The baby’s mother and several eyewitnesses confirmed the attack was jointly conducted by the army and militias, he said.
“Those who continue to attack defenceless civilians will be judged,” Egeland told reporters at a separate news conference. “There will be a time of reckoning.”
On Thursday night UN secretary general Kofi Annan announced a multilateral agreement – reached in a gathering of African, Arab, European and UN leaders in the Ethiopian capital of Addis Ababa – which could provide for a mixed UN and African Union peacekeeping mission for Darfur.
But Sudanese foreign minister Lam Akol played down the scope of the agreement, saying Khartoum had not committed to a “mixed force”.

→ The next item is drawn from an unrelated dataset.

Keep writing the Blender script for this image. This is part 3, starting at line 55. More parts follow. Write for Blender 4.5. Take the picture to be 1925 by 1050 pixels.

“What was agreed upon is a mixed operation,” he said. “The role of the United Nations will be to provide support units and technical assistance to the African mission. There is no way the main fighting force would be a mixed one.”
Sudanese president Omar al-Bashir has firmly opposed any deployment of UN troops in Darfur to replace the 7,000 ill-equipped and poorly funded AU peacekeepers who have been unable to stop the bloodshed.

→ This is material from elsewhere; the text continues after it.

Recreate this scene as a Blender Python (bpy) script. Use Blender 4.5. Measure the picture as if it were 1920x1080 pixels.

But other officials have said a combined force would not pose a problem, providing that its leadership and the bulk of its troops were African – a sign that Sudan’s political leadership may be sending mixed messages in order to avoid the appearance of a policy shift in the face of Western pressure.
Still Egeland said he was confident all parties involved would soon reach a final agreement for a beefed-up force.
“I have no reason to disbelieve the sincerity of the Sudanese negotiators in Addis,” he told reporters, adding that he hoped time would not be wasted “wrangling on words”.